COMMENTAAR BIJ PAGINA 41
Over mirakels: "Mooie scène aan de eettafel en met veel personages. Ik hou van Franquin, zo slank als een bezemsteel. die voor vier vreet. Ik teken 'm dus als een veelvraat, en onderdanig als hij aan Morris enkele peso's vraagt. Joseph daarentegen heeft plots het gezicht van een likkend katje wanneer hij de rekening presenteert aan zijn goede vrienden. Ik teken er telkens graag veel details bij. Maar Yann, die altijd leesbaarheid verkiest boven een perfecte tekening, hield me in het oog. Ik heb een beetje spijt van het tafelkleed dat het geheel belast. Dit soort scènes is zoals Roquefort. Wanneer het lukt, begrijp je dat er mirakels bestaan. "

Over ongerustheid over de reacties:
"Ik zal je wat opbiechten. In het begin twijfelde ik eraan of er wel een publiek te vinden is voor zo'n statisch en zo weinig avontuurlijk verhaal. Na Piccolo in Veldgroen was ik bang dat ik me zou vervelen. Kortom, dat het me zou tegensteken. Maar hoe meer ik me het trio eigen maakte, hoe meer ze in mijn hoofd bestonden. Niet zoals stripiconen, maar als levende wezens. Hoe zal het grote publiek reageren? Zij die zich niets aantrekken van onze drie sterren en enkel een goed verhaal verlangen? Ik wacht hun oordeel af met enige ongerustheid. Maar ook de reacties uit het vak. We komen hier wel aan onze gemeenschappelijke erfenis, aan ons collectief onderbewustzijn. De reacties zullen interessant zijn."

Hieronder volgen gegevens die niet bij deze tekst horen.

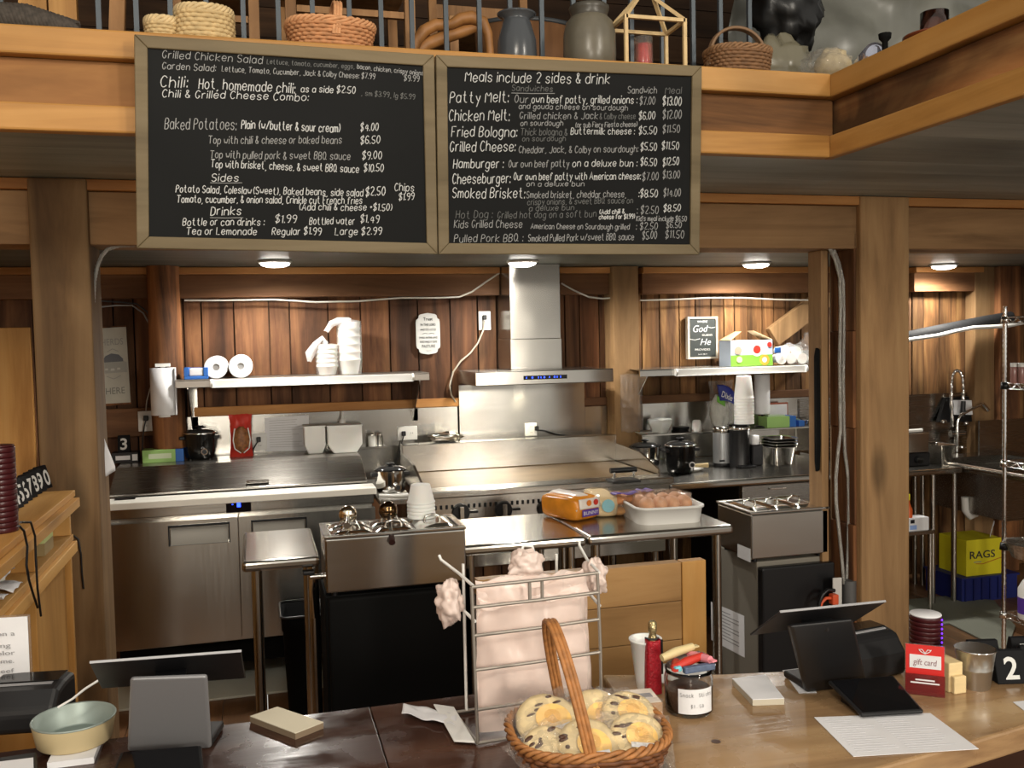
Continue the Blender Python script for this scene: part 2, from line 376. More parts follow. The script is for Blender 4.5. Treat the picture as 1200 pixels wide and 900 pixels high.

Over het vervolg: "Ik bereid deel 2, Crazy Belgians, voor dat zich afspeelt in New York. Ik ken de stad van tegenwoordig, maar niet die van de jaren 1940. Ik heb documentatie uit de jaren 1960. Ik hoop dat de architectuur tussendoor niet te veel veranderde. Ik ben een kind van de stad, ik teken dat graag. Ook nu weee zal ik me niet vervelen."